**Your goal**:
Please repeat only the stretch of records running from the first line through the line that contains "XL-0.034), M['metal_dark'], tr)".

**Records supplied**:
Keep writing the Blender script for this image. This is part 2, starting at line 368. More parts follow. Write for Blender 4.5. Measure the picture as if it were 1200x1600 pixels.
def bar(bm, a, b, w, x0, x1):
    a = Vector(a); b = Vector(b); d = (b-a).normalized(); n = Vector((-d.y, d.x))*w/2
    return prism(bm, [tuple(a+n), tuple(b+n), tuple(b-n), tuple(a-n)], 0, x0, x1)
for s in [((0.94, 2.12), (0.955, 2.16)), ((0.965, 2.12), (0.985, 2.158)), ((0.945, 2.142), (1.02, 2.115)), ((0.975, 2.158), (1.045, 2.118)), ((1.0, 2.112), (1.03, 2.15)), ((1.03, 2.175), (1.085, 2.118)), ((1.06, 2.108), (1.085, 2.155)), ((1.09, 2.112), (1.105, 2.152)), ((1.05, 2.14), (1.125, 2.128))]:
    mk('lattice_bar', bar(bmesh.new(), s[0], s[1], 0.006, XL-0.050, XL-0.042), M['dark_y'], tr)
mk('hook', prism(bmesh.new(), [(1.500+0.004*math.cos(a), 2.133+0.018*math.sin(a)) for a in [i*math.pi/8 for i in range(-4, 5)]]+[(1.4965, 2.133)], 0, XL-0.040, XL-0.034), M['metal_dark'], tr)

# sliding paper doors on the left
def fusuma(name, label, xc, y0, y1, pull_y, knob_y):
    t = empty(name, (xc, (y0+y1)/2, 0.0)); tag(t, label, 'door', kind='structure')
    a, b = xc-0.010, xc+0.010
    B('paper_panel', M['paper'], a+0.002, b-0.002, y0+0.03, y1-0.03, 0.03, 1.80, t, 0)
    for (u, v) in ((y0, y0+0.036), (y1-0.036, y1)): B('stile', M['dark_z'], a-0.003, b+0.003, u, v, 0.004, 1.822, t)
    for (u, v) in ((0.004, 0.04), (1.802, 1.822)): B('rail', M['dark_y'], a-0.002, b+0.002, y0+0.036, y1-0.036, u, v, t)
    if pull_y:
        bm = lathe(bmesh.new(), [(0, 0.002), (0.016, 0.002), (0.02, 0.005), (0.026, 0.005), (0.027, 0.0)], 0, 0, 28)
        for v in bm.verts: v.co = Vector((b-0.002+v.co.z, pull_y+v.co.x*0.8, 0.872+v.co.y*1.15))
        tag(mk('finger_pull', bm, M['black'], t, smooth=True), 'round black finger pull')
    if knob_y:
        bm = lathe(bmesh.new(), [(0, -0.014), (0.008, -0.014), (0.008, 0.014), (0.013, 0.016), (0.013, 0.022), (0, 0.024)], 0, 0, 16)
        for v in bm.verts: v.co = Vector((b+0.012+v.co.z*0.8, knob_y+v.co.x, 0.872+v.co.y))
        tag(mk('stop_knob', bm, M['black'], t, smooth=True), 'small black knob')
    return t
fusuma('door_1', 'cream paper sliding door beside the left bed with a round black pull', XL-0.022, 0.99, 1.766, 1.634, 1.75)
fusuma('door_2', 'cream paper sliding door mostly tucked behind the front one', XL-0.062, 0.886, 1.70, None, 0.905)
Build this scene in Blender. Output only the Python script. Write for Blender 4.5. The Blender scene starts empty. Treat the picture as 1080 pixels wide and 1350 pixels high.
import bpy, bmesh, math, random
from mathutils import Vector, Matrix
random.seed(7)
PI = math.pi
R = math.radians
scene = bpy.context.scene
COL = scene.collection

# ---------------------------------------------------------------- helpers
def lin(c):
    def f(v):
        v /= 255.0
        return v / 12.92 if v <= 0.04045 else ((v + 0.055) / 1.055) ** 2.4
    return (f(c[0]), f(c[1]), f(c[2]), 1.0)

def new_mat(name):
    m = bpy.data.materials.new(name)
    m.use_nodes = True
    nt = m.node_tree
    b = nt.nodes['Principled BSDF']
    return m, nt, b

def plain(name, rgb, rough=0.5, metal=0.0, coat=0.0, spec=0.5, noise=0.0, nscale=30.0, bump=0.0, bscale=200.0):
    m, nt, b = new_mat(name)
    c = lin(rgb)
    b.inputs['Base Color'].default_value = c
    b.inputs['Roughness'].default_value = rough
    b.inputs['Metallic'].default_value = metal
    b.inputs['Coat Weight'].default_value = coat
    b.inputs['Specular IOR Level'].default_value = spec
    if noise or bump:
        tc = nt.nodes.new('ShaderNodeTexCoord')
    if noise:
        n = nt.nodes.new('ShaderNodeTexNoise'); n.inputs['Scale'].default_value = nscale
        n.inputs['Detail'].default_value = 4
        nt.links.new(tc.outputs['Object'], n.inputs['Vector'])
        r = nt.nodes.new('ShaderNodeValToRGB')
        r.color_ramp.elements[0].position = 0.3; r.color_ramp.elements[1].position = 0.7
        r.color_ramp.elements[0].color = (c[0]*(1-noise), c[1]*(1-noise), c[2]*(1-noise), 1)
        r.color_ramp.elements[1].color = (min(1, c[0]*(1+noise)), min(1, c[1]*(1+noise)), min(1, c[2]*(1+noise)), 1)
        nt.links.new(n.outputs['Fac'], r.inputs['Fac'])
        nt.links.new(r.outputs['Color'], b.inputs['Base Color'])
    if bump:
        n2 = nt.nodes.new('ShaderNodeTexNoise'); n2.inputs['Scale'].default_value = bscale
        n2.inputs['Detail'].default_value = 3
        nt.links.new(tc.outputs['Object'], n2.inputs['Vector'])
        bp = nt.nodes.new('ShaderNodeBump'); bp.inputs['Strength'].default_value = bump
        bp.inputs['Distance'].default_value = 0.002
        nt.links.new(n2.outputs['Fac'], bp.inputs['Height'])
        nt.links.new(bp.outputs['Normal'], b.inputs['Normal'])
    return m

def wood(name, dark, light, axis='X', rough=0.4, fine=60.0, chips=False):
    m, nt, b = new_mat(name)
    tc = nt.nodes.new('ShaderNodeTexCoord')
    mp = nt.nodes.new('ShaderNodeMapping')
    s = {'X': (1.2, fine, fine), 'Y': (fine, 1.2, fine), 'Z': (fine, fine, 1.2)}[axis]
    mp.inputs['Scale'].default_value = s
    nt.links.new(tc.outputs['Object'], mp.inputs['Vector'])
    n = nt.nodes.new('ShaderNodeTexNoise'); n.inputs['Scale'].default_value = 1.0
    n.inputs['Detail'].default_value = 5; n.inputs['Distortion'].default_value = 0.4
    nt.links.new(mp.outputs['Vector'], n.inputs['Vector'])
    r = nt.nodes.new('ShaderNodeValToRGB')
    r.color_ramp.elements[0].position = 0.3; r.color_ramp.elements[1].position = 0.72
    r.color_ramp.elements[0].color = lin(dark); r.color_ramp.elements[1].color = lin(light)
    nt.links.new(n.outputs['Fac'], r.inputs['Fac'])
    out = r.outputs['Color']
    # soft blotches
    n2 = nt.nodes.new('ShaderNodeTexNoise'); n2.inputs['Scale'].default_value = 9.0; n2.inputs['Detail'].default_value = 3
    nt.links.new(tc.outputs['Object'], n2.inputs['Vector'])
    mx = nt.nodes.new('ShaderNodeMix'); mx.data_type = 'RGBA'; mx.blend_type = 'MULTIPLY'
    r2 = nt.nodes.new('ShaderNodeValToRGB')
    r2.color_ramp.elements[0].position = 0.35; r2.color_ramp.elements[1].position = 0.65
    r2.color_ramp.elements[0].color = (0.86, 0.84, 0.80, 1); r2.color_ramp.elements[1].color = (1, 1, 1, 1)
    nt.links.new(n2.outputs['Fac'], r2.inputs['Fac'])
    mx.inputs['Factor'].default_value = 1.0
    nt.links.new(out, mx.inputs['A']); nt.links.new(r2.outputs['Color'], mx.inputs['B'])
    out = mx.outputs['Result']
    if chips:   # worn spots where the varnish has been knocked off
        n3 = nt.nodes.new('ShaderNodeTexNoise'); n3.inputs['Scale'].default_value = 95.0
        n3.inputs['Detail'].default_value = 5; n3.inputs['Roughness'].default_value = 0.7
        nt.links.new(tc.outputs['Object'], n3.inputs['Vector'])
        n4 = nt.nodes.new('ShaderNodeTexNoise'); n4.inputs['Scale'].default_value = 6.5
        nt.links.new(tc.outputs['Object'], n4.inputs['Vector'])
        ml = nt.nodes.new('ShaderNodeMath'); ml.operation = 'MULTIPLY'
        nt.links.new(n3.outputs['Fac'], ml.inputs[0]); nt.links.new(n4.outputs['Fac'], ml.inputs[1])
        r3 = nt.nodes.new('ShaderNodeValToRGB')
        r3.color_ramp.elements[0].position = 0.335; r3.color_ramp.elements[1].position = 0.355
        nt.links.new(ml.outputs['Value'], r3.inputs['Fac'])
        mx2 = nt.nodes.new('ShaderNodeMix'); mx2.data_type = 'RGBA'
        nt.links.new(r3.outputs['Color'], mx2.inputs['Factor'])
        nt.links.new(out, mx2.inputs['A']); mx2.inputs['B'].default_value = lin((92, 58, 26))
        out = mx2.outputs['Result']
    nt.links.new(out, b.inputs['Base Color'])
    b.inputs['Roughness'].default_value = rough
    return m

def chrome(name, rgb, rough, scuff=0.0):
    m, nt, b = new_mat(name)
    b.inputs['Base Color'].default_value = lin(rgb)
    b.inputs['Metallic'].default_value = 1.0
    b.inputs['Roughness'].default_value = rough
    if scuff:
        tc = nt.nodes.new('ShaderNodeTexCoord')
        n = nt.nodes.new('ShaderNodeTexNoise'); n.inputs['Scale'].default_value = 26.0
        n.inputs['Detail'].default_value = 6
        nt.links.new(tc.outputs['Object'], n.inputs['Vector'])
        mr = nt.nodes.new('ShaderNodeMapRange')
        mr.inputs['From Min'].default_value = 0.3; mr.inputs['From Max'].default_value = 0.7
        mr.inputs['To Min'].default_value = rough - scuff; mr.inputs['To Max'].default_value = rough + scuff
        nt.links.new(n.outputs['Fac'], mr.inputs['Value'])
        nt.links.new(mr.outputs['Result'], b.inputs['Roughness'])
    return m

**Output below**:
Keep writing the Blender script for this image. This is part 2, starting at line 368. More parts follow. Write for Blender 4.5. Measure the picture as if it were 1200x1600 pixels.
def bar(bm, a, b, w, x0, x1):
    a = Vector(a); b = Vector(b); d = (b-a).normalized(); n = Vector((-d.y, d.x))*w/2
    return prism(bm, [tuple(a+n), tuple(b+n), tuple(b-n), tuple(a-n)], 0, x0, x1)
for s in [((0.94, 2.12), (0.955, 2.16)), ((0.965, 2.12), (0.985, 2.158)), ((0.945, 2.142), (1.02, 2.115)), ((0.975, 2.158), (1.045, 2.118)), ((1.0, 2.112), (1.03, 2.15)), ((1.03, 2.175), (1.085, 2.118)), ((1.06, 2.108), (1.085, 2.155)), ((1.09, 2.112), (1.105, 2.152)), ((1.05, 2.14), (1.125, 2.128))]:
    mk('lattice_bar', bar(bmesh.new(), s[0], s[1], 0.006, XL-0.050, XL-0.042), M['dark_y'], tr)
mk('hook', prism(bmesh.new(), [(1.500+0.004*math.cos(a), 2.133+0.018*math.sin(a)) for a in [i*math.pi/8 for i in range(-4, 5)]]+[(1.4965, 2.133)], 0, XL-0.040, XL-0.034), M['metal_dark'], tr)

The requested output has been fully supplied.